Egr. Direttore
in seguito alla lettura del vostro articolo dal titolo “La praticante, il notaio, l’estorsione tra fratelli. Il processo a Trapani”, la dott.ssa Irene Dioguardi ha conferito incarico allo scrivente per precisare e richiedere quanto segue.
Preliminarmente è necessario precisare che mai la mia assistita ha fatto uso di “droga” e che mai è stata coinvolta in alcun tipo di procedimento penale, tantomeno per fatti di droga.
Il processo a Trapani, oggetto di cronaca giudiziaria, riguarda tutt’altro e nel suo ambito la dott.ssa Dioguardi è mera testimone e sua madre è persona offesa, costituita parte civile.
Le “accuse ad Irene sulla droga” cui l’articolo fa riferimento, altro non sono che illazioni (dall'articolo amplificate), destituite di qualsiasi fondamento, contenute in lettere anonime inviate -sin dal 2015- con finalità estorsive alla di lei madre e dalla stessa prontamente denunciate alle autorità competenti.
L’articolo in questione riporta persino, uno stralcio di una intercettazione telefonica sul tema della droga.
Ebbene, ribadito che l'intercettazione è stata disposta nel corso di una indagine nei confronti di terzi e non della mia assistita, si precisa che, se la trascrizione di tale intercettazione fosse stata letta nella sua interezza, avrebbe rivelato il chiaro tono scherzoso della conversazione, giustificato dalla necessità di smorzare la drammaticità del momento che la mia assistita stava vivendo, caratterizzato da continue e convulsive lettere anonime aventi come unica finalità quella di destabilizzare la medesima, nonché il suo nucleo familiare.
La “voce Maschile”, per nulla "misteriosa", appartiene ad un soggetto al di sopra di ogni sospetto e del quale non si fa il nome in questa sede, per ovvie ragioni di privacy.

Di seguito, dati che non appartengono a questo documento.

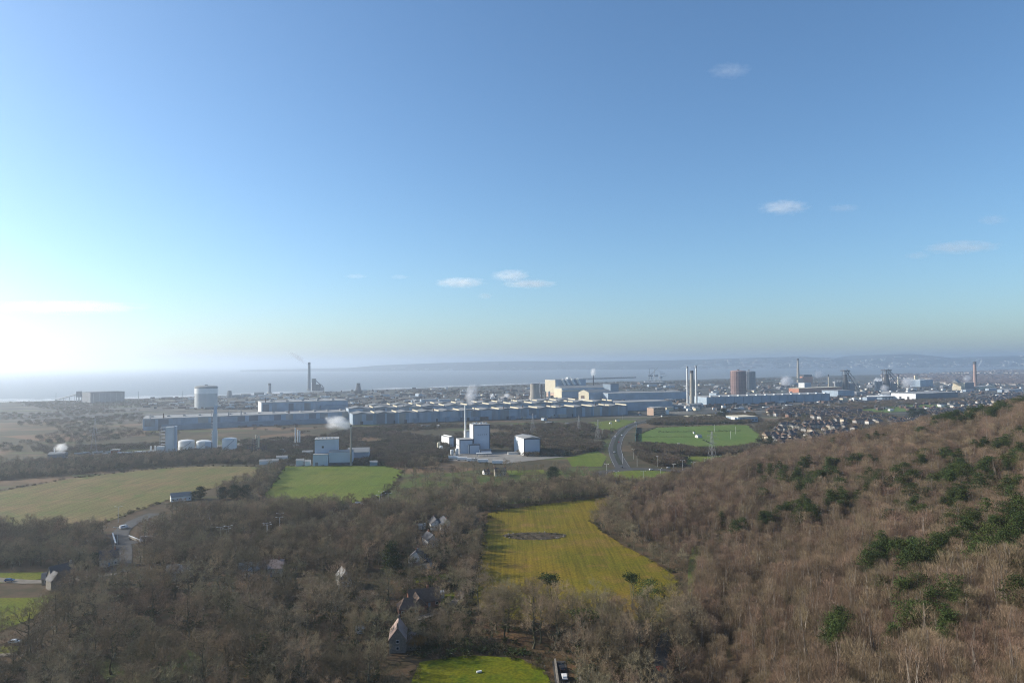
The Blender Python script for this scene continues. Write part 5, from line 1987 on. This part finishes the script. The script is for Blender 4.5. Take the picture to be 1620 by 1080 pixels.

È evidente che quest'ultimo, qualora la circostanza fosse stata d’interesse per il corso delle indagini, poteva essere facilmente individuato dagli organi competenti.
Appare singolare che l’articolo, incentrato su illazioni e particolari attinenti alla sfera privata della mia assistita, è stato diffuso poche ore prima della celebrazione di una udienza dibattimentale, per gravi fatti di reato contestati a terzi, nell’ambito del quale la dott.ssa Dioguardi doveva essere sentita quale testimone. Ciò anche in considerazione che la sua testata giornalistica, mai prima, si era occupata di tale procedimento penale, giunto tra l'altro ad una fase molto avanzata del dibattimento.
L’articolo contiene inoltre pubblicazioni di dichiarazioni rese dalla dott.ssa Dioguardi in sede di sommarie informazioni testimoniali innanzi al P.M. e contenute nel fascicolo del P.M..
La pubblicazione, anche parziale, di atti contenuti nei fascicoli d'ufficio è vietata dall’art. 114, comma 3, c.p.p. . Ciò a tutela del libero convincimento del Giudice e del corretto andamento della giustizia.
Il sottoscritto difensore, pertanto, è stato incaricato di accertare se la predetta pubblicazione di atti d’indagine attraverso il vostro articolo, abbia integrato reati e, in caso positivo, d’individuare eventuali autori.
Nell’attesa dell’espletamento di tali approfondimenti, nell’interesse della mia assistita e del corretto e sereno andamento della giustizia, le chiedo gentilmente di voler rimuovere dal contenuto dell’articolo tutte le pubblicazioni di parti di atti compendio dei fascicoli d’ufficio e di evitarne la futura pubblicazione.
La prego infine di voler pubblicare la presente missiva per le precisazioni che essa contiene.
Grazie per la sua collaborazione e cortese attenzione.
Cordialmente
Avv. L.E.Cassata
La nostra redazione si è limitata ad esporre il caso - evitando espressioni irriguardose - sapendo che la vicenda è singolare ed interessa personaggi noti a Trapani. Abbiamo utilizzato il materiale e gli elementi a nostra disposizione, chiarendo ruoli e posizioni, e tenendo presente che la prova si forma nel processo. Siamo sempre disponibili ad ospitare integrazioni, rettifiche e quant'altro, nell'interesse dei lettori (gdg).